All this talk of "did the universe branch off or was it an identical, pre-existing one" is meaningless. If it was identical, there's no way to ever know if it's the same one or not.
If you interpret the visual update/retcon of the TOS era from the 1960's to 2009 as "proof" the timeline was a different one to begin with, you open a can of worms that breaks Star Trek all the way back past Enterprise's retcons, past TNG's, past the complete reimagining of TMP, past the goofs in TOS, to the tombstone of "James R. Kirk" in the second pilot and when you're done leaves every episode and movie in it's own seperate reality, free of continuity clashes.

To say one retcon or goof is acceptable but another is "a pre-existing slightly different alternate universe" is ridiculous.
 
The visuals and tech were not retconned. As far as the visuals and updated tech, Orci made it clear on numerous occasions in several interviews (most noted on trekmovie.com) that the Narada's appearance and ripple effect is the cause of all the visual differences as well as the JJPrise being built on Earth in Iowa instead of in space over San Francisco.
 
The visuals and tech were not retconned. As far as the visuals and updated tech, Orci made it clear on numerous occasions in several interviews (most noted on trekmovie.com) that the Narada's appearance and ripple effect is the cause of all the visual differences as well as the JJPrise being built on Earth in Iowa instead of in space over San Francisco.

That works for the Enterprise, but not the Kelvin, megalopolis San Fransisco, planet Vulcan etc. Nothing in the film looks quite as it did in prior Treks, and in the case of San Fran, there's no way the insanely overbuilt supercity with it's 400-floor arcologies could be "de-built" to the way it looked in TMP 15 years later. You just have to pretend it "always" looked like that, in the same way Klingons "always" had bumpy heads (at least until that Enterprise two-parter) or that there was "always" an Enterprise before Kirk's captained by Jonathan Archer.
 
All I have to do is "pretend" that the JJ-Verse is a completely separate alternate universe completely disconnected from the original. That's why everything is so radically different. It's that easy.
 
Gotham City in the The Dark Knight looks totally different to how it did in Batman Begins. Are they entirely disconnected alternate universes too?

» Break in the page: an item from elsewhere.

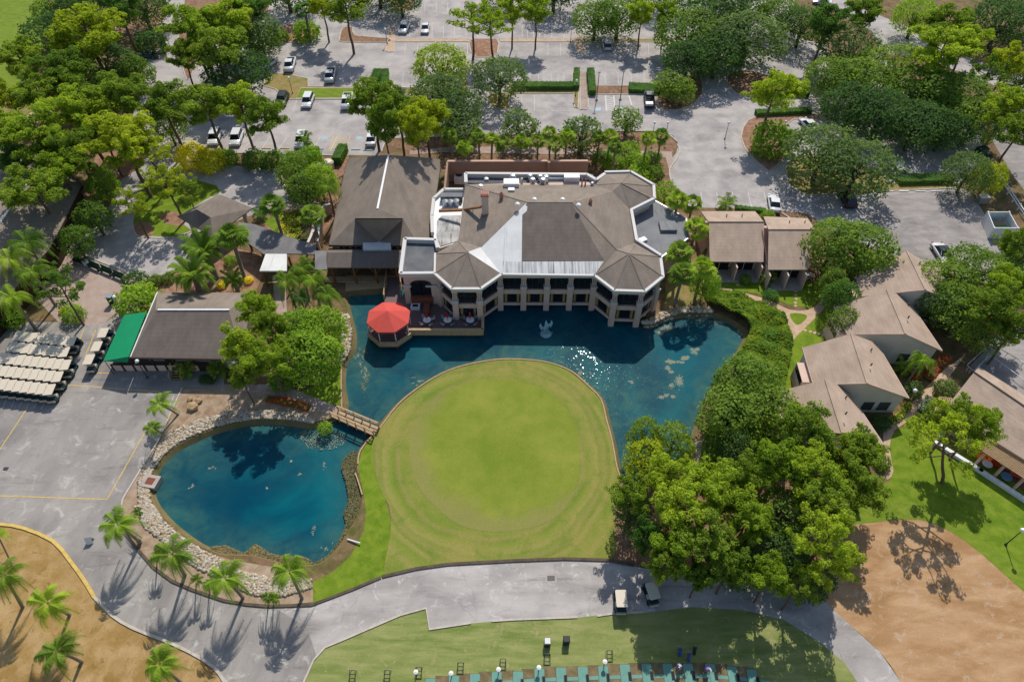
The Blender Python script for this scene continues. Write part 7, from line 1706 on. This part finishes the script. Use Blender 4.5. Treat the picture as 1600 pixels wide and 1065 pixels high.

I give up. Somehow you're allowed to entirely change a character's looks and personality (Saavik, Cochrane etc), or that of an entire species (Klingons, Trill etc) without any explenation, but change a building or something technical and it's not allowed? What something or someone looks like should have no effect whatsoever on the story.
 
I'm not saying you're not allowed to change things. Of course you are. But, when you do change things it should be for the better.

Gleaming bright white surfaces and lights shining in your face are not an improvement.

I have no problem with different actors being used in most roles. I wouldn't want one of the leads changed with the replacement being presented as the same character. Pulaski was Pulaski, not Crusher. Saavik & Cochrane each had one appearance prior to the actor change. No biggie. It happens.

The change in the Klingons was due to a larger budget and a theatrical versus television presentation. Again, no biggie.

I'm not sure why you don't get that I'm not saying that they should have used the TOS bridge unchanged for XI. I've never said that. Of course It wouldn't work on the big screen.

What something or someone looks like should have no effect whatsoever on the story.

Would the bridge work if Kirk sat in a La-Z-Boy and Sulu had a plywood surface with a couple of dozen light switches for a control panel? Of course what something looks like has an effect on the story. The set has to look like it belongs. It has to look real to you. The NuBridge doesn't look real to me. The bridge for the Kelvin worked. The bridge for the Kobayashi Maru worked. The bridge on the NuEnterprise didn't.